A energia com que defendemos esta nova fase da política agro-florestal do Governo provém de uma só fonte, mas muito forte e muito pura - a certeza de não nos determinarmos em nome de outro fim que não o da defesa, custe ela o que custar, dos lavradores e da sua lavoura.
3. Nestes termos, ao abrigo do antigo 10.º do Decreto-Lei 46595, de 15 de Outubro de 1965, determino que a concessão das dotações para reconversão e melhoria das técnicas culturais fique sujeita, a partir da próxima campanha, além das regras já constantes do despacho de 10 de Maio de 1966, ao cumprimento das seguintes normas:
NORMA 1
Os empresários agrícolas só beneficiarão das dotações de reconversão e melhoria das técnicas culturais estabelecidas no Decreto-Lei 46595 para o trigo, centeio e milho desde que:
a) Procedam às culturas destes cereais nos solos considerados aptos para esse efeito:
§ 1.º Existindo espécies florestais nestes solos, é admissível a cultura sob coberto quando o arvoredo seja mantido e na medida em que não impeça as operações culturais, nomeadamente a sua mecanização.
§ 2.º Quando o arvoredo implantado nos mesmos solos seja de olival alinhado e com compasos largos, é admissível fazer a cultura cerealífera nos intervalos das linhas fora da projecção das copas; quando seja do olival não alinhado, é admissível a mesma cultura desde que a densidade por hectare seja inferior a 80 árvores.

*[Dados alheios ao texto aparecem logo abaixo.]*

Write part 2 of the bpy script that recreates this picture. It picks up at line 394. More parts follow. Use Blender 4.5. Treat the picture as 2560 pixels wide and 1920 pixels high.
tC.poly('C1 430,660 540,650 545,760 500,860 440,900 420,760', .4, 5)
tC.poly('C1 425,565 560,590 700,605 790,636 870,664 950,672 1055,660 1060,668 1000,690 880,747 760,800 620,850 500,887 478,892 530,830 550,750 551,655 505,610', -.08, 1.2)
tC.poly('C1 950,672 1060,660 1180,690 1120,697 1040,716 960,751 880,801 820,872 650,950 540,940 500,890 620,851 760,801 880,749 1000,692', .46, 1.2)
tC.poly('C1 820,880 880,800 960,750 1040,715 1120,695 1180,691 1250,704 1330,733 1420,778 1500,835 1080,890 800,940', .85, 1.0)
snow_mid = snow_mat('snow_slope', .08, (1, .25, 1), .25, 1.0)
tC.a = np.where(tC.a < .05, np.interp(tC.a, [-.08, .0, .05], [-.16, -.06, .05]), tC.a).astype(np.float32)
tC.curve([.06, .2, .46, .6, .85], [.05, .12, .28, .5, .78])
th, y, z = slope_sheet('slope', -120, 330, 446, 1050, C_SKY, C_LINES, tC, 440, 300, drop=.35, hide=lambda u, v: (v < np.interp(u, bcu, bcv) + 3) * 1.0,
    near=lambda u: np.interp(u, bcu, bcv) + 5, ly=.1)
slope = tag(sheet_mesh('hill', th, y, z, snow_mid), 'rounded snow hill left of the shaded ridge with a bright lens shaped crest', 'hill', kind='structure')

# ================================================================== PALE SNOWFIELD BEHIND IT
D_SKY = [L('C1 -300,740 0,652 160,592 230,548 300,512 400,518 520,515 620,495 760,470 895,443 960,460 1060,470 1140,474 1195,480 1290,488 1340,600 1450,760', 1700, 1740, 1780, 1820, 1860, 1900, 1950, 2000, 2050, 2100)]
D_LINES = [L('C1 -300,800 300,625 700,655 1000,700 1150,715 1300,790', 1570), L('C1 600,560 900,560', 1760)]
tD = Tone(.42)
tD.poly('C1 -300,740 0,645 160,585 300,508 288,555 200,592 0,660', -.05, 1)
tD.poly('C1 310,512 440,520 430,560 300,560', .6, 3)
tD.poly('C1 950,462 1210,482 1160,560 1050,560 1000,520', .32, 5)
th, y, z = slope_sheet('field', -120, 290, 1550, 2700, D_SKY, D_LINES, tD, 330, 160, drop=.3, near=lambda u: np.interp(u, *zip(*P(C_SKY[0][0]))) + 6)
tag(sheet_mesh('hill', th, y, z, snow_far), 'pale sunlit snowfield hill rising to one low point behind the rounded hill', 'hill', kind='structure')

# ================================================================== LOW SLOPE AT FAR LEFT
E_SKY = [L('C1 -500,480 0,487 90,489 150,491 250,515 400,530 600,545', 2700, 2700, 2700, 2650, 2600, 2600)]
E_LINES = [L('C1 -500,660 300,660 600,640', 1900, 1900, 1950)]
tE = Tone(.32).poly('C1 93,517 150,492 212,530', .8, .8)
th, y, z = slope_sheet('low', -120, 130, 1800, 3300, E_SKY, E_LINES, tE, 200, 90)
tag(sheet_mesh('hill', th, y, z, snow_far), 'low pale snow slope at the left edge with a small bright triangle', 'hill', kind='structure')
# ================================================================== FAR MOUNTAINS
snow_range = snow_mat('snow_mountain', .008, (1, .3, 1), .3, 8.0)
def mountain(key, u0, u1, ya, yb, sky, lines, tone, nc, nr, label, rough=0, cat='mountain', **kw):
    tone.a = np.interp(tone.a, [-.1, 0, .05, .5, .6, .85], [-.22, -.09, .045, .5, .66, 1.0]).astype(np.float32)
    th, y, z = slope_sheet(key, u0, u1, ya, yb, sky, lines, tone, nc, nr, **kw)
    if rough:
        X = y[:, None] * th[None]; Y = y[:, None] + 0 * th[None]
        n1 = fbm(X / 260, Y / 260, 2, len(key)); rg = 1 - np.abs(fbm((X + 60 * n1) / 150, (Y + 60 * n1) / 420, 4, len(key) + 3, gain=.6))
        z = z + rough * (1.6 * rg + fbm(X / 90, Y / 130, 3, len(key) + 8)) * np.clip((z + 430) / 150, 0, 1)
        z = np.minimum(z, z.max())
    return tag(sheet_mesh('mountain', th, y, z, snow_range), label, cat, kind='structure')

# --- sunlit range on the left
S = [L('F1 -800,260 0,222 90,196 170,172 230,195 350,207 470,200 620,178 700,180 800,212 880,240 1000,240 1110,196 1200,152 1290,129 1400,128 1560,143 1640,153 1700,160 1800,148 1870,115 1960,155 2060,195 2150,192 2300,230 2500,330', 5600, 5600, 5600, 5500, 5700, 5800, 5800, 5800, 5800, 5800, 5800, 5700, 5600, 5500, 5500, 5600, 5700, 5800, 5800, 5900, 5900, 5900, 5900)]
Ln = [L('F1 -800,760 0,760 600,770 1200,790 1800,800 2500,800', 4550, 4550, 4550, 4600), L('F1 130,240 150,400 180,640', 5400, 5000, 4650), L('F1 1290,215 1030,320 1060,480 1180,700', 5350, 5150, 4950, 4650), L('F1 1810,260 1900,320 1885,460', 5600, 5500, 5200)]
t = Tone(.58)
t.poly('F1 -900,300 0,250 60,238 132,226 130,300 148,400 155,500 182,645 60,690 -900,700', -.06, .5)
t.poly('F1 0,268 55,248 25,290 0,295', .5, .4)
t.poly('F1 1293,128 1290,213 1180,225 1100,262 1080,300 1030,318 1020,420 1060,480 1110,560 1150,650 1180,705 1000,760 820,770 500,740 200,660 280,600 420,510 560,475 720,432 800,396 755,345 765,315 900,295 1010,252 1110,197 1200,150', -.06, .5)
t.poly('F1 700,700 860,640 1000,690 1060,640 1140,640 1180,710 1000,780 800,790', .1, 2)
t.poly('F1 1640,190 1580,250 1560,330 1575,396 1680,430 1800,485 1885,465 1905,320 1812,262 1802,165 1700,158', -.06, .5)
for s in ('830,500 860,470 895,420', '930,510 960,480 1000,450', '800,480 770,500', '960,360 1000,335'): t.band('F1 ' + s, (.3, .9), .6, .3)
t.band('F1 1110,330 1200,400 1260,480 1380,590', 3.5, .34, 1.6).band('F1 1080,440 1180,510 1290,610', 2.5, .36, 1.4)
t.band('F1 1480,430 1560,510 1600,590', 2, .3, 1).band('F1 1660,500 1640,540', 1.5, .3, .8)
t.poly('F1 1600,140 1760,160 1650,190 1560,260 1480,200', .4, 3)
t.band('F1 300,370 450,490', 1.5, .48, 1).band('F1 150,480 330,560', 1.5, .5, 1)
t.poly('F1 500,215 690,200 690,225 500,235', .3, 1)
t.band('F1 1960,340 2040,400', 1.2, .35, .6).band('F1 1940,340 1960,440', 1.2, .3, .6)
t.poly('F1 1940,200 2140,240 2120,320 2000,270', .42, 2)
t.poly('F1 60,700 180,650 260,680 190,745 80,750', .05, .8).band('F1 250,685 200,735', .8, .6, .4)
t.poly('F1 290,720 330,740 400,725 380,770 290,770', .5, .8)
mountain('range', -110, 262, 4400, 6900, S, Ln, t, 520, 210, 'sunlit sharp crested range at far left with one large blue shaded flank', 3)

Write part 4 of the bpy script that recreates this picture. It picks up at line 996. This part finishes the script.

§ 3.º A correcção da densidade do arvoredo para efeito da realização da cultura cerealífera só poderá efectivar-se mediante autorização do serviço competente, sob parecer da respectiva comissão técnica regional.
b) Cumpram as normas específicas estabelecidas para cada cultura;
c) Acatem a orientação emanada do Ministério da Economia em matéria de reconversão cultural, bem como as regras técnicas que lhes forem impostas, com vista ao necessário equilíbrio e intensificação cultural, conservação do solo e melhor aproveitamento da capacidade produtiva;
d) Pratiquem as rotações de cultura que garantam o equilíbrio cultural e a manutenção ou aumento da capacidade produtiva dos solos, respeitando os períodos que forem determinados para intervalar no mesmo terreno as culturas hortícolas e horto-industriais;
e) Promovam o aproveitamento das potencialidades existentes nas explorações, tanto no que respeita à produção agro-pecuária como florestal e, bem assim, para o fomento da motomecanização, segundo as indicações que lhes forem transmitidas pelos serviços competentes.
NORMA 2
1. Para os efeitos previstos na norma anterior, são considerados com aptidão para a cultura do trigo e do centeio os solos que o Serviço de Reconhecimento e Ordenamento Agrário classifica, ao sul do rio Tejo, nas classes de capacidade de uso A, B e C e, a norte deste rio, nos grupos I, II e III.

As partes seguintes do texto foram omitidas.